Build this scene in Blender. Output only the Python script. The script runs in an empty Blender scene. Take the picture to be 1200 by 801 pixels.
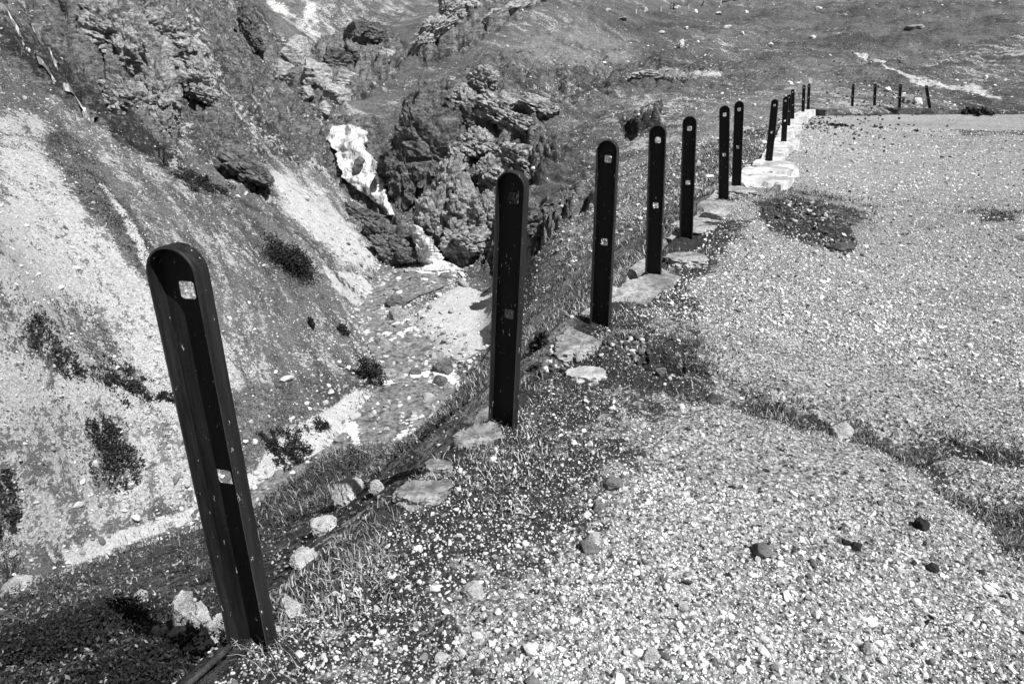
import bpy, bmesh, math, random
import numpy as np
from mathutils import Vector
random.seed(7)
rng = np.random.default_rng(11)
S = bpy.context.scene
COL = S.collection
F32 = np.float32

# ------------------------------------------------------------------ camera numbers
PITCH = math.radians(21.3); CP, SP = math.cos(PITCH), math.sin(PITCH)
FPX, CU, CV, HC = 800.0, 600.0, 400.5, 1.70

def pt(u, v, d):                       # image point at optical depth d -> world
    yy = (CV - v) / FPX
    return ((u - CU) / FPX * d, d * (CP + SP * yy), HC + d * (CP * yy - SP))
def ptz(u, v, z):                      # image point on the horizontal plane z
    yy = (CV - v) / FPX
    return pt(u, v, (z - HC) / (CP * yy - SP))
def proj(x, y, z):                     # world -> image + depth
    d = y * CP - (z - HC) * SP
    h = y * SP + (z - HC) * CP
    dd = np.where(np.abs(d) < 1e-3, 1e-3, d)
    return CU + FPX * x / dd, CV - FPX * h / dd, d

# ------------------------------------------------------------------ noise
def _hash(ix, iy, iz, seed):
    h = (ix.astype(np.uint32) * np.uint32(374761393)) ^ (iy.astype(np.uint32) * np.uint32(668265263)) \
        ^ (iz.astype(np.uint32) * np.uint32(2147483647 - 1013904)) ^ np.uint32((seed * 144665) & 0xffffffff)
    h = (h ^ (h >> np.uint32(13))) * np.uint32(1274126177)
    h = (h ^ (h >> np.uint32(16))) * np.uint32(2246822519)
    h = h ^ (h >> np.uint32(15))
    return (h & np.uint32(0xffffff)).astype(F32) / F32(0xffffff)
def vnoise(x, y, z, seed=0):
    x = np.asarray(x, F32); y = np.asarray(y, F32); z = np.asarray(z, F32)
    fx, fy, fz = np.floor(x), np.floor(y), np.floor(z)
    ix, iy, iz = fx.astype(np.int32), fy.astype(np.int32), fz.astype(np.int32)
    tx, ty, tz = x - fx, y - fy, z - fz
    tx = tx * tx * (3 - 2 * tx); ty = ty * ty * (3 - 2 * ty); tz = tz * tz * (3 - 2 * tz)
    def c(a, b, e): return _hash(ix + a, iy + b, iz + e, seed)
    x00 = c(0,0,0) * (1 - tx) + c(1,0,0) * tx; x10 = c(0,1,0) * (1 - tx) + c(1,1,0) * tx
    x01 = c(0,0,1) * (1 - tx) + c(1,0,1) * tx; x11 = c(0,1,1) * (1 - tx) + c(1,1,1) * tx
    y0 = x00 * (1 - ty) + x10 * ty; y1 = x01 * (1 - ty) + x11 * ty
    return y0 * (1 - tz) + y1 * tz
def fbm(x, y, z, octv=4, gain=.5, seed=0, ridge=False):
    a, s, tot = 1.0, 0.0, 0.0
    x = np.asarray(x, F32); y = np.asarray(y, F32) + 0 * x; z = np.asarray(z, F32) + 0 * x
    for o in range(octv):
        n = vnoise(x, y, z, seed + o * 17)
        if ridge: n = 1 - np.abs(2 * n - 1)
        s = s + a * n; tot += a; a *= gain
        x, y, z = (x * 1.62 + y * 1.18 + 3.1), (y * 1.62 - x * 1.18 + 7.7), z * 2.03 + 1.3
    return s / tot
def worley(x, y, z, seed=0):
    x = np.asarray(x, F32); y = np.asarray(y, F32); z = np.asarray(z, F32)
    fx, fy, fz = np.floor(x), np.floor(y), np.floor(z); ix, iy, iz = (q.astype(np.int32) for q in (fx, fy, fz))
    f1 = np.full(x.shape, 9, F32); f2 = f1.copy()
    for a in (-1, 0, 1):
        for b in (-1, 0, 1):
            for c in (-1, 0, 1):
                px = ix + a + _hash(ix + a, iy + b, iz + c, seed); py = iy + b + _hash(ix + a, iy + b, iz + c, seed + 1); pz = iz + c + _hash(ix + a, iy + b, iz + c, seed + 2)
                d = np.sqrt((px - x) ** 2 + (py - y) ** 2 + (pz - z) ** 2); f2 = np.minimum(f2, np.maximum(f1, d)); f1 = np.minimum(f1, d)
    return f1, f2
def sstep(a, b, x):
    t = np.clip((x - a) / (b - a), 0, 1); return t * t * (3 - 2 * t)

# ------------------------------------------------------------------ plan of the fence
POSTPX = [(300,745),(591,493),(704,377),(766,316),(804,277),(848,229),(863,217),(901,187),(918.5,165),(923.5,147),(928.6,139),(941,131),(947,128)]
POSTS = [ptz(u, v, 0.0)[:2] for u, v in POSTPX]
ENDPX = [(998.5,125.6),(1024.5,125.6),(1053.7,126.5),(1089.5,126.7)]
ENDP = [ptz(u, v, 0.0)[:2] for u, v in ENDPX]
# wall line: smooth path through the posts
WL = [(-2.9,-2.6),(-1.75,-.1)] + [POSTS[0]] + POSTS[1:]
WL = np.array(WL)
def resample(P, step):
    P = np.asarray(P, float); seg = np.hypot(*np.diff(P[:, :2], axis=0).T); s = np.r_[0, np.cumsum(seg)]
    n = max(2, int(s[-1] / step)); t = np.linspace(0, s[-1], n)
    return np.stack([np.interp(t, s, P[:, k]) for k in range(P.shape[1])], 1), t
TERR = [tuple(p) for p in WL] + [(ENDP[-1][0] + 1.2, ENDP[-1][1] + .3), (30, 41), (60, 40), (60, -20), (-2.9, -20)]
TERR = np.array(TERR)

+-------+

Required task: Give again, exactly, the lines from the start of the data through the one holding "F32 = np.float32"; omit the pictures.

Result of this exercise:
Build this scene in Blender. Output only the Python script. The script runs in an empty Blender scene. Take the picture to be 1200 by 801 pixels.
import bpy, bmesh, math, random
import numpy as np
from mathutils import Vector
random.seed(7)
rng = np.random.default_rng(11)
S = bpy.context.scene
COL = S.collection
F32 = np.float32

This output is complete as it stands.